US consumer confidence raced to the highest since before the 2008 economic crisis as the labor market continued to improve, while gasoline prices slid. The Conference Board reported that its consumer sentiment index raced to 94.5, the highest since October 2007, defying analysts’ projections for a drop to 87.0. September’s reading received an upward revision to 89.0 from initially estimated at 86.0.

However, not all of the US data was rosy yesterday, which sent the dollar falling. The greenback fell after US durable goods orders unexpectedly slid in September, while a separate report showed house prices in 20 US cities rose less than expected both on monthly and annual basis.

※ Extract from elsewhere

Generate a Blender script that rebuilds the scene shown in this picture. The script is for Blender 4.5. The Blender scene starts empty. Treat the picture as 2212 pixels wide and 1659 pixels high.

The US dollar index for settlement in December traded at 85.505 at 8:49 GMT, up 0.04%, moving within the range of 85.505 and 85.390 during the day. The US currency gauge slid 0.1% on Tuesday to 85.473 and is traded 1.59% lower from its 4-year high touched on October 3rd.

According to data released from the International Monetary Fund, there has been strong physical demand from Asia. Russia kept a six-month trend of increasing its gold reserves, boosting them by 37 tons in September to a total of 1 149 tons, one of the worlds largest gold reserves.

Kazakhstan added 2.1 tons to its gold holdings to 184 tons. Turkey and Azerbaijan also showed interest in the valuable metal, increasing their stash with 12 tons to 532 tons and 4 tons to 27 tons, respectively.

India celebrated Dhanteras, the biggest gold-buying festival, last Tuesday, while Diwali, the festival of lights, was celebrated on Thursday. China’s net gold imports from main conduit Hong-Kong reached a six-month high in September as the country prepared to celebrate its National Day holiday in the beginning of October.

Assets in the SPDR Gold Trust, the biggest bullion-backed ETP and a proxy for investor sentiment towards gold, fell by 0.2% to 743.59 ton on Tuesday, the lowest since October 2008.

Pivot points

According to Binary Tribune’s daily analysis, December gold’s central pivot point on the Comex stands $1 229.0. If the contract breaks its first resistance level at $1 235.9, next barrier will be at $1 242.3. In case the second key resistance is broken, the precious metal may attempt to advance to $1 249.2.

If the contract manages to breach the first key support at $1 222.6, it may come to test $1 215.7. With this second key support broken, movement to the downside may extend to $1 209.3.